French police have successfully rescued a 20-year-old Swiss citizen who had been held hostage in Valence, marking a significant development in the country’s ongoing battle against a disturbing rise in cryptocurrency-related abductions. This case is emblematic of a broader trend in France, which has increasingly become a focal point for what are termed “wrench attacks,” incidents where kidnappers target affluent cryptocurrency traders and executives for ransom.
Authorities revealed that seven suspects were detained in connection with the kidnapping, which involved a meticulously coordinated operation including 150 gendarmes. The victim was found tied up in a residence situated near the city’s high-speed train station, as reported by regional media outlet Le Dauphiné Libéré.
This incident is part of a troubling surge in similar events across France. Security experts highlight that the country currently holds the unfortunate distinction of leading Europe in these violent kidnappings. Analyst Jameson Lopp has noted that at least 10 wrench attacks have occurred in France in 2025 alone, which accounts for nearly one-quarter of the 48 cases documented globally this year.
Highlighting the complexities of this situation, cybercrime consultant David Sehyeon Baek has indicated that the actual number of crypto kidnappings may far exceed the reported statistics, noting that many victims choose to remain silent to avoid further jeopardizing their safety and reputations.
France has witnessed particularly brutal abductions recently. In January, Ledger co-founder David Balland was kidnapped, and his finger was severed as part of the ransom demands before he was ultimately released. Similarly, in May, the father of a crypto executive based in Malta was abducted in Paris and also suffered mutilation during captivity. These cases underscore the alarming tactics employed by kidnappers.

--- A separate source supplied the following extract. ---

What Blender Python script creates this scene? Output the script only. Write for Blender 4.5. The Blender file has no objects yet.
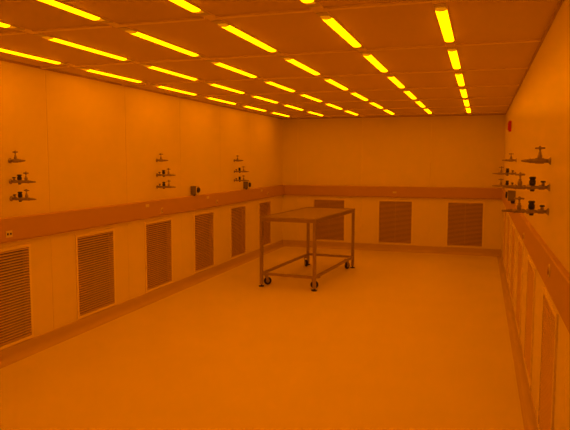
import bpy, bmesh, math
from mathutils import Vector, Matrix

C = bpy.context.scene.collection
PI = math.pi

# ------------------------------------------------------------------ room numbers (metres)
XL, XR = -3.366, 0.587          # left and right wall faces
YB, YF = 0.500, -12.60          # back wall face, front wall face (behind the camera)
H = 2.415                       # ceiling height
MOD = 1.2192                    # panel module
ROW = 0.6096                    # spacing of the lamp rows
RAIL0, RAIL1 = 0.977, 1.169     # raceway bottom and top
RAILD = 0.055

# ------------------------------------------------------------------ materials
def mat(name, col, rough=0.5, metal=0.0, spec=0.5, bump=0.0, bscale=40.0, var=0.0, vscale=1.5, coat=0.0, aniso=None):
    m = bpy.data.materials.new(name); m.use_nodes = True
    nt = m.node_tree; b = nt.nodes['Principled BSDF']
    b.inputs['Base Color'].default_value = (*col, 1)
    b.inputs['Roughness'].default_value = rough
    b.inputs['Metallic'].default_value = metal
    b.inputs['Specular IOR Level'].default_value = spec
    if coat:
        b.inputs['Coat Weight'].default_value = coat
        b.inputs['Coat Roughness'].default_value = 0.12
    tc = nt.nodes.new('ShaderNodeTexCoord')
    if var:
        n = nt.nodes.new('ShaderNodeTexNoise'); n.inputs['Scale'].default_value = vscale
        n.inputs['Detail'].default_value = 4
        nt.links.new(tc.outputs['Object'], n.inputs['Vector'])
        r = nt.nodes.new('ShaderNodeValToRGB')
        r.color_ramp.elements[0].position = 0.3; r.color_ramp.elements[1].position = 0.7
        r.color_ramp.elements[0].color = (*[c*(1-var) for c in col], 1)
        r.color_ramp.elements[1].color = (*[min(1, c*(1+var)) for c in col], 1)
        nt.links.new(n.outputs['Fac'], r.inputs['Fac'])
        nt.links.new(r.outputs['Color'], b.inputs['Base Color'])
    if bump:
        n = nt.nodes.new('ShaderNodeTexNoise'); n.inputs['Scale'].default_value = bscale
        n.inputs['Detail'].default_value = 3
        mp = nt.nodes.new('ShaderNodeMapping')
        if aniso: mp.inputs['Scale'].default_value = aniso
        nt.links.new(tc.outputs['Object'], mp.inputs['Vector'])
        nt.links.new(mp.outputs['Vector'], n.inputs['Vector'])
        bp = nt.nodes.new('ShaderNodeBump'); bp.inputs['Strength'].default_value = bump
        bp.inputs['Distance'].default_value = 0.01
        nt.links.new(n.outputs['Fac'], bp.inputs['Height'])
        nt.links.new(bp.outputs['Normal'], b.inputs['Normal'])
    return m

def emit(name, col, s):
    m = bpy.data.materials.new(name); m.use_nodes = True
    b = m.node_tree.nodes['Principled BSDF']
    b.inputs['Base Color'].default_value = (0.6, 0.6, 0.1, 1)
    b.inputs['Roughness'].default_value = 0.4
    b.inputs['Emission Color'].default_value = (*col, 1)
    b.inputs['Emission Strength'].default_value = s
    return m

M = {}
M['wall'] = mat('white_cleanroom_panel', (0.83, 0.765, 0.69), 0.30, spec=0.22, bump=0.04, bscale=6, var=0.015)
M['ceiling'] = mat('ceiling_panel', (0.69, 0.56, 0.50), 0.6, bump=0.03, bscale=60, var=0.02)
M['grid'] = mat('painted_grid_bar', (0.92, 0.80, 0.70), 0.35)
M['floor'] = mat('sheet_vinyl_floor', (0.80, 0.735, 0.62), 0.42, spec=0.45, bump=0.03, bscale=90, var=0.02, vscale=2.2)
M['cove'] = mat('coved_vinyl_base', (0.58, 0.47, 0.40), 0.5)
M['rail'] = mat('grey_raceway_enamel', (0.54, 0.37, 0.32), 0.45, spec=0.4)
M['plate'] = mat('pale_cover_plate', (0.74, 0.72, 0.68), 0.35)
M['frame'] = mat('grille_frame_enamel', (0.90, 0.82, 0.74), 0.4)
M['slat'] = mat('perforated_grey_slat', (0.72, 0.54, 0.50), 0.5, metal=0.2)
M['dark'] = mat('plenum_shade', (0.17, 0.12, 0.11), 0.8)  # shadow in the gaps behind the slats, put into the colour
M['seam'] = mat('panel_joint', (0.50, 0.38, 0.32), 0.8)
M['steel'] = mat('brushed_stainless', (0.50, 0.44, 0.40), 0.30, metal=0.95, bump=0.05, bscale=30, aniso=(1, 12, 1))
M['steel_leg'] = mat('satin_stainless_tube', (0.42, 0.35, 0.30), 0.42, metal=0.85)
M['fitting'] = mat('dull_nickel_fitting', (0.34, 0.30, 0.27), 0.38, metal=0.7)
M['brass'] = mat('bright_nozzle_metal', (0.62, 0.56, 0.48), 0.3, metal=0.8)
M['black'] = mat('black_plastic', (0.012, 0.012, 0.012), 0.45)
M['rubber'] = mat('black_rubber', (0.02, 0.018, 0.018), 0.6)
M['box'] = mat('grey_control_box', (0.22, 0.20, 0.18), 0.45, metal=0.3)
M['red'] = mat('red_alarm_plastic', (0.55, 0.02, 0.02), 0.4)
M['clear'] = mat('strobe_lens', (0.6, 0.35, 0.3), 0.15)
M['lens'] = emit('amber_lit_diffuser', (1.0, 0.226, 0.0), 12.4)
M['lens_end'] = emit('amber_end_glow', (1.0, 0.30, 0.0), 0.42)  # weak emission imitates lamplight falling on the end caps
M['lamp_body'] = mat('lamp_housing_enamel', (0.66, 0.62, 0.56), 0.4)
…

The problem extends far beyond French borders, as criminal networks around the world exploit the anonymity and ease of cryptocurrency for extortion. High-profile cases include the tragic murder of Chinese-Filipino steel magnate Anson Que, who was killed after kidnappers demanded $20 million in crypto. In Hong Kong, a Turkish individual was ambushed during a multimillion-euro crypto transaction, and in Brazil, a Spanish businessman was drugged and held for five days while criminals sought a staggering $50 million in ransom.
As the trend of crypto-related kidnappings continues to rise, victims increasingly include not only cryptocurrency professionals but also affluent individuals from various sectors. This evolving landscape poses significant challenges for law enforcement agencies grappling with the complexities of digital wealth and organized crime.